Exercise instructions -
Print exactly the lines from the first one down to the line that contains "COL = sc.collection", both included, and skip the pictures.

+ + + +

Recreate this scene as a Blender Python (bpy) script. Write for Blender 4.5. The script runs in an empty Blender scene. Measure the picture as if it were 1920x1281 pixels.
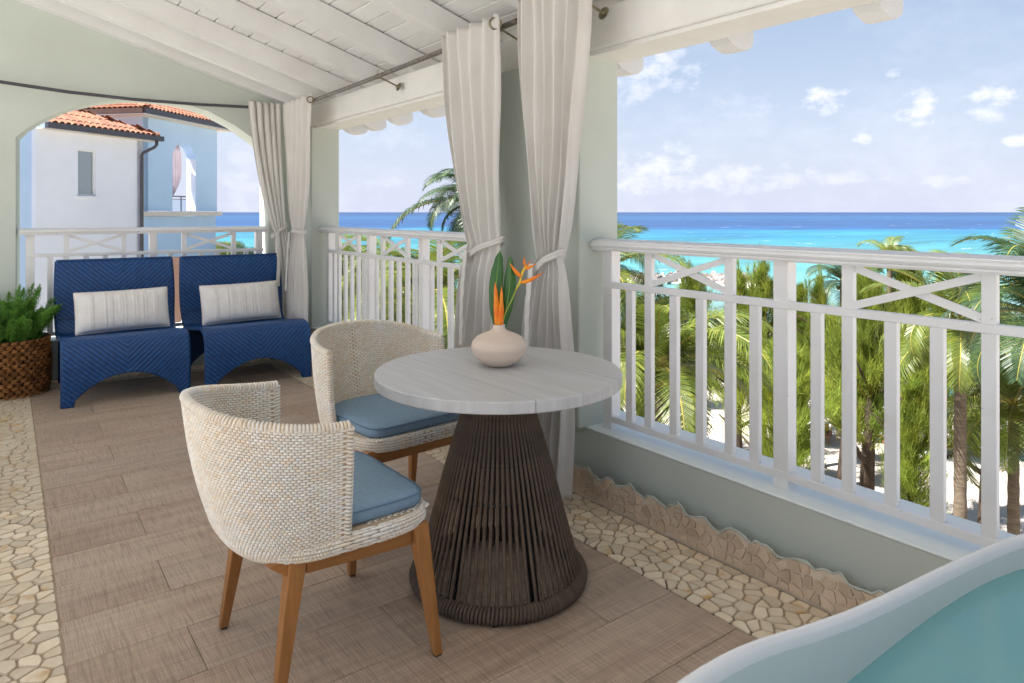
import bpy, math, random
from math import sin, cos, pi, radians, sqrt, atan2
from mathutils import Vector, Matrix

random.seed(11)
R = random.Random(5)
sc = bpy.context.scene
COL = sc.collection

# ------------------------------------------------------------------ camera
FPX, CXP, CYP, CAMZ, YAW = 1320.0, 960.0, 398.0, 1.34, radians(37)
cam_d = bpy.data.cameras.new('camera')
cam = bpy.data.objects.new('camera', cam_d)
COL.objects.link(cam)
cam.location = (0, 0, CAMZ)
cam.rotation_euler = (radians(90), 0, -YAW)
cam_d.sensor_width = 36.0
cam_d.lens = FPX / 1920 * 36
cam_d.shift_y = -(640.5 - CYP) / 1920
cam_d.clip_start = 0.05
cam_d.clip_end = 90000
sc.camera = cam
FX, FY, RX, RY = sin(YAW), cos(YAW), cos(YAW), -sin(YAW)

# ------------------------------------------------------------------ light and exposure
SUN_EL, SUN_AZ = radians(60), atan2(-0.50, 0.20)      # azimuth measured from +Y towards +X
to_sun = Vector((sin(SUN_AZ) * cos(SUN_EL), cos(SUN_AZ) * cos(SUN_EL), sin(SUN_EL)))
world = bpy.data.worlds.new('World')
sc.world = world
world.use_nodes = True
SKY_STRENGTH = 0.090
SUN_STRENGTH = 4.8
sc.view_settings.view_transform = 'Standard'
sc.view_settings.look = 'None'
sc.view_settings.gamma = 1
sc.view_settings.use_curve_mapping = False
sc.view_settings.exposure = 1.75
sun_d = bpy.data.lights.new('sun', 'SUN')
sun_d.energy = SUN_STRENGTH
sun_d.angle = radians(0.53)
sun_d.color = (1.0, 0.975, 0.94)
sun = bpy.data.objects.new('sun', sun_d)
COL.objects.link(sun)
sun.rotation_euler = to_sun.to_track_quat('Z', 'Y').to_euler()
sc.render.engine = 'CYCLES'
sc.cycles.max_bounces = 10
sc.cycles.diffuse_bounces = 6
sc.cycles.glossy_bounces = 4
sc.cycles.transparent_max_bounces = 12
sc.cycles.transmission_bounces = 6
sc.cycles.caustics_reflective = False
sc.cycles.caustics_refractive = False
sc.cycles.use_denoising = True
sc.cycles.sample_clamp_indirect = 6

def px_dir(px, py):
    a = (px - CXP) / FPX; b = (CYP - py) / FPX
    v = Vector((FX + a * RX, FY + a * RY, b)); v.normalize()
    return v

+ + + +

Output for this exercise -
Recreate this scene as a Blender Python (bpy) script. Write for Blender 4.5. The script runs in an empty Blender scene. Measure the picture as if it were 1920x1281 pixels.
import bpy, math, random
from math import sin, cos, pi, radians, sqrt, atan2
from mathutils import Vector, Matrix

random.seed(11)
R = random.Random(5)
sc = bpy.context.scene
COL = sc.collection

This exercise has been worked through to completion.